Lo primero que cabe pensar es que los isleños se han lanzado en masa a desoír las indicaciones de prudencia en lo que toca, sobre todo, a reuniones sociales y familiares. En esto no cabrían errores. Sería como en los exámenes: los que menos estudian tienen más posibilidades de suspender. O como en el consabido ejemplo, cuanto más juegues a la lotería mayor es la probabilidad de que te toque. Y aquí, obviamente, nos hemos lanzado como locos a comprar papeletas.

Y ahora, después (o en medio) de todo esto, con el centro de la ciudad cerrado, familias enteras desamparadas en domingo de bares, ventas y paellas en los campitos, se lanzan a tomar los alrededores abiertos, senderos marismeños y salineros, cañadas al borde de los esteros y caminos desolados bajo los eucaliptos en las cercanías de La Casería. Lugares abandonados y ruinosos en las cercanías de San Carlos ven pasar pelotones de personas como casi nunca antes (sólo cuando nos soltaron en desbandada durante el confinamiento) y mucha gente descubre, tal vez, la vergüenza de ver esos paisajes olvidados por todos menos por los alevosos arrojadores de basura. Muros caídos por aburrimiento, baches hundidos de soledad, escombros que han perdido hasta la capacidad de hablarnos del pasado: la Isla lejos del centro por la que, hasta ahora, no pasaba nadie.
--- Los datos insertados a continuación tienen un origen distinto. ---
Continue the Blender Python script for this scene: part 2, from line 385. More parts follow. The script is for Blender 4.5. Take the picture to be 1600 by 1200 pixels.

No hay cintas que cortar en esta Isla alejada, ni lugares apropiados para que los concejales y los militares, responsables de su cuidado, se hagan fotos, ni logros que mostrar ni sonrisas ufanas. Sino medallas embarradas y cadáveres sin armario para esconderlos. La gente, en su paseo liberador de las angustias pandémicas, pasa también a su lado como si no pensara nada. La Isla periférica, en toda su extensión. Y sin vacuna a la vista para este mal.